(begin)
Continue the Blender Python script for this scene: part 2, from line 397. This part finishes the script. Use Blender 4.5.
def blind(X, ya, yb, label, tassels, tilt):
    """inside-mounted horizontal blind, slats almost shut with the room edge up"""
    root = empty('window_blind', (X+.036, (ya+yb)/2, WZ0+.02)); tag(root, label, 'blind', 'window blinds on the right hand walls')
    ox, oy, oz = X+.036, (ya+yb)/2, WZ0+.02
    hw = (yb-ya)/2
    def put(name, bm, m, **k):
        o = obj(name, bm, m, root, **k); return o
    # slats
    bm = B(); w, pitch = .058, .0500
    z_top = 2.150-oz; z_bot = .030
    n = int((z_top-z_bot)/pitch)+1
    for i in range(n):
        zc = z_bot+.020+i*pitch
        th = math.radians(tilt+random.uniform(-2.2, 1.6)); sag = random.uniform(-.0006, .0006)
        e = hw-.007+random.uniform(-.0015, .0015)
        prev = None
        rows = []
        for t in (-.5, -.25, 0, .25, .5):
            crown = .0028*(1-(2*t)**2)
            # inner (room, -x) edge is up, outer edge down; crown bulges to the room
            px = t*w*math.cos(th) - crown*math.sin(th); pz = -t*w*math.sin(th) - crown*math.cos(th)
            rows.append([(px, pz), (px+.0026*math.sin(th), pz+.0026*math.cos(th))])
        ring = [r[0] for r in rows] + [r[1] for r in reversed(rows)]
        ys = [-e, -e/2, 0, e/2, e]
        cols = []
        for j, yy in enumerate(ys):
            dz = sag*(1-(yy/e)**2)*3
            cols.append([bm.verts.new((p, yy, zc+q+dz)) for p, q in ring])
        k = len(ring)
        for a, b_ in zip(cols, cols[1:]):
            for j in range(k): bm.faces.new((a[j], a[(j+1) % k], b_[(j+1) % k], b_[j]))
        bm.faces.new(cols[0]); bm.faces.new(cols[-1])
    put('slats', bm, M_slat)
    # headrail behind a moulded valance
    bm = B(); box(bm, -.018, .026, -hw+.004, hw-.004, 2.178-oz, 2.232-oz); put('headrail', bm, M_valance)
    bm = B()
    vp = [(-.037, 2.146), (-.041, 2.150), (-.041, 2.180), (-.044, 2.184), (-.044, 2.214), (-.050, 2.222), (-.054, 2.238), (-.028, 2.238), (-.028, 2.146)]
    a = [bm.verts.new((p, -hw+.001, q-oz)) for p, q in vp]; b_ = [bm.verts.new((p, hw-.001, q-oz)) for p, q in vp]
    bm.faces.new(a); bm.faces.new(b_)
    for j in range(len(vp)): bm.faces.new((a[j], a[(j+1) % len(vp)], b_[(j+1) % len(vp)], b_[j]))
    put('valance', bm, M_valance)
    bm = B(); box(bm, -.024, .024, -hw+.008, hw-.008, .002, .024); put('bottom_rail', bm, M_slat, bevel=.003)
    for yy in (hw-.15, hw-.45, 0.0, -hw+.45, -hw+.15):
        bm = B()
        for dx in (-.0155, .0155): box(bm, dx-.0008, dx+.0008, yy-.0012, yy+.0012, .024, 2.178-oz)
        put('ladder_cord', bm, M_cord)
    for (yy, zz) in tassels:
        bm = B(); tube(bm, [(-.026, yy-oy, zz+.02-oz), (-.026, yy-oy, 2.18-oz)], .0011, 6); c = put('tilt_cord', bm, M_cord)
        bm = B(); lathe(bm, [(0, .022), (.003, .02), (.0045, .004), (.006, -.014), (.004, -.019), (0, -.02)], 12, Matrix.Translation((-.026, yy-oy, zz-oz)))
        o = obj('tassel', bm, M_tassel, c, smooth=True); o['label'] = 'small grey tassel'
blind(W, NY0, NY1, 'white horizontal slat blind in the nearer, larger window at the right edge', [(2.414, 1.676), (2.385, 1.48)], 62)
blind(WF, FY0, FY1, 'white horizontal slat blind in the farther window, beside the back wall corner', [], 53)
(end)
> **Your instructions**:
Take the data above and return it exactly.

> **Task result**:
Continue the Blender Python script for this scene: part 2, from line 397. This part finishes the script. Use Blender 4.5.
def blind(X, ya, yb, label, tassels, tilt):
    """inside-mounted horizontal blind, slats almost shut with the room edge up"""
    root = empty('window_blind', (X+.036, (ya+yb)/2, WZ0+.02)); tag(root, label, 'blind', 'window blinds on the right hand walls')
    ox, oy, oz = X+.036, (ya+yb)/2, WZ0+.02
    hw = (yb-ya)/2
    def put(name, bm, m, **k):
        o = obj(name, bm, m, root, **k); return o
    # slats
    bm = B(); w, pitch = .058, .0500
    z_top = 2.150-oz; z_bot = .030
    n = int((z_top-z_bot)/pitch)+1
    for i in range(n):
        zc = z_bot+.020+i*pitch
        th = math.radians(tilt+random.uniform(-2.2, 1.6)); sag = random.uniform(-.0006, .0006)
        e = hw-.007+random.uniform(-.0015, .0015)
        prev = None
        rows = []
        for t in (-.5, -.25, 0, .25, .5):
            crown = .0028*(1-(2*t)**2)
            # inner (room, -x) edge is up, outer edge down; crown bulges to the room
            px = t*w*math.cos(th) - crown*math.sin(th); pz = -t*w*math.sin(th) - crown*math.cos(th)
            rows.append([(px, pz), (px+.0026*math.sin(th), pz+.0026*math.cos(th))])
        ring = [r[0] for r in rows] + [r[1] for r in reversed(rows)]
        ys = [-e, -e/2, 0, e/2, e]
        cols = []
        for j, yy in enumerate(ys):
            dz = sag*(1-(yy/e)**2)*3
            cols.append([bm.verts.new((p, yy, zc+q+dz)) for p, q in ring])
        k = len(ring)
        for a, b_ in zip(cols, cols[1:]):
            for j in range(k): bm.faces.new((a[j], a[(j+1) % k], b_[(j+1) % k], b_[j]))
        bm.faces.new(cols[0]); bm.faces.new(cols[-1])
    put('slats', bm, M_slat)
    # headrail behind a moulded valance
    bm = B(); box(bm, -.018, .026, -hw+.004, hw-.004, 2.178-oz, 2.232-oz); put('headrail', bm, M_valance)
    bm = B()
    vp = [(-.037, 2.146), (-.041, 2.150), (-.041, 2.180), (-.044, 2.184), (-.044, 2.214), (-.050, 2.222), (-.054, 2.238), (-.028, 2.238), (-.028, 2.146)]
    a = [bm.verts.new((p, -hw+.001, q-oz)) for p, q in vp]; b_ = [bm.verts.new((p, hw-.001, q-oz)) for p, q in vp]
    bm.faces.new(a); bm.faces.new(b_)
    for j in range(len(vp)): bm.faces.new((a[j], a[(j+1) % len(vp)], b_[(j+1) % len(vp)], b_[j]))
    put('valance', bm, M_valance)
    bm = B(); box(bm, -.024, .024, -hw+.008, hw-.008, .002, .024); put('bottom_rail', bm, M_slat, bevel=.003)
    for yy in (hw-.15, hw-.45, 0.0, -hw+.45, -hw+.15):
        bm = B()
        for dx in (-.0155, .0155): box(bm, dx-.0008, dx+.0008, yy-.0012, yy+.0012, .024, 2.178-oz)
        put('ladder_cord', bm, M_cord)
    for (yy, zz) in tassels:
        bm = B(); tube(bm, [(-.026, yy-oy, zz+.02-oz), (-.026, yy-oy, 2.18-oz)], .0011, 6); c = put('tilt_cord', bm, M_cord)
        bm = B(); lathe(bm, [(0, .022), (.003, .02), (.0045, .004), (.006, -.014), (.004, -.019), (0, -.02)], 12, Matrix.Translation((-.026, yy-oy, zz-oz)))
        o = obj('tassel', bm, M_tassel, c, smooth=True); o['label'] = 'small grey tassel'
blind(W, NY0, NY1, 'white horizontal slat blind in the nearer, larger window at the right edge', [(2.414, 1.676), (2.385, 1.48)], 62)
blind(WF, FY0, FY1, 'white horizontal slat blind in the farther window, beside the back wall corner', [], 53)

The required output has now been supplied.